The foreign ministers of bitter Middle Eastern rivals Iran and Saudi Arabia have held official talks for the first time since 2016. First high level talks held between Iran and Saudi Arabia.
A video showed Hossein Amir-Abdollahian and Prince Faisal bin Farhan Al Saud being encouraged to shake hands by their Chinese counterpart in Beijing.
A joint statement said they discussed reopening diplomatic missions within two months and resuming flights. The states agreed to restore ties in a deal brokered by China last month.
It was seen as a sign of China’s growing influence in the Middle East and a challenge to the dominant role of the US in the region.
China has close diplomatic and economic ties with both Saudi Arabia and Iran, while US-Saudi relations have been strained in recent years and the US has had no diplomatic relations with Iran for four decades.
Mr Amir-Abdollahian and Prince Faisal emphasized the importance of implementing the deal to restore ties in a way that “expands mutual trust and the fields of co-operation and helps create security, stability and prosperity”.
They also said they had discussed the resumption of bilateral visits. An Iranian official said earlier this month that President Ebrahim Raisi had accepted an invitation from King Salman bin Abdulaziz Al Saud to visit Saudi Arabia.
Saudi Arabia cut ties with Iran seven years ago after crowds stormed its embassy in Tehran. This followed Saudi Arabia’s execution of a prominent Shia Muslim cleric. Tensions between them have remained high since then.
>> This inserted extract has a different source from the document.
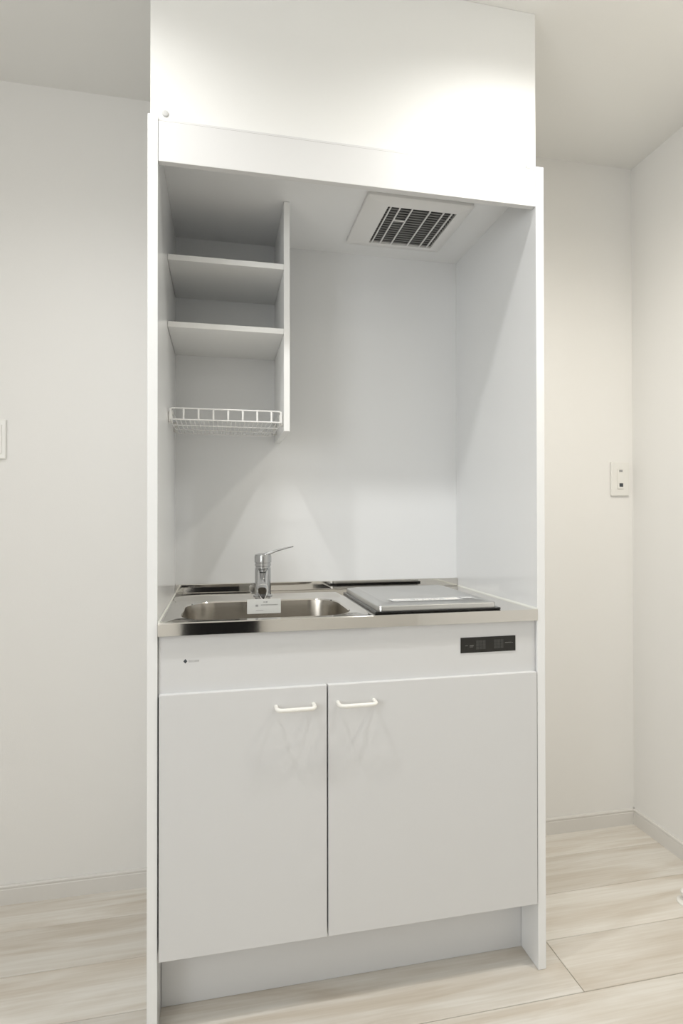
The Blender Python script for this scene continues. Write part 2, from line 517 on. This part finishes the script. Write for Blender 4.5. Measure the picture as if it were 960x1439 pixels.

This rapprochement between the two great Middle East rivals is an extraordinary turn of events, as well as something of a diplomatic triumph for China.
Eight years after Saudi Crown Prince Mohammed bin Salman took his country to war across the border in Yemen, hoping to crush the Iranian-backed Houthi rebels, reality has set in in Riyadh.
The Saudi leadership has reluctantly come to accept two unpalatable truths.
The first is that Iran is now a powerful military force with a huge arsenal of missiles and proxy militias across the region, a force that Saudi Arabia and its allies are unlikely to ever defeat.
The second is that Riyadh can no longer rely on Washington, despite the nominal strategic alliance between the two countries.
The Saudis liked President Donald Trump, who made Riyadh his first overseas presidential visit in 2017. But they distrusted President Barack Obama before that, after he reached out to Iran and announced a “pivot to the Pacific”.
Today, relations with Joe Biden’s White House are strained as the Saudis cut oil production, raising prices at the pumps despite US pleas.
So the Saudi-Iran agreement is the latest sign that Riyadh is forging its own path, making new alliances, even if it is with countries the US views as strategic threats.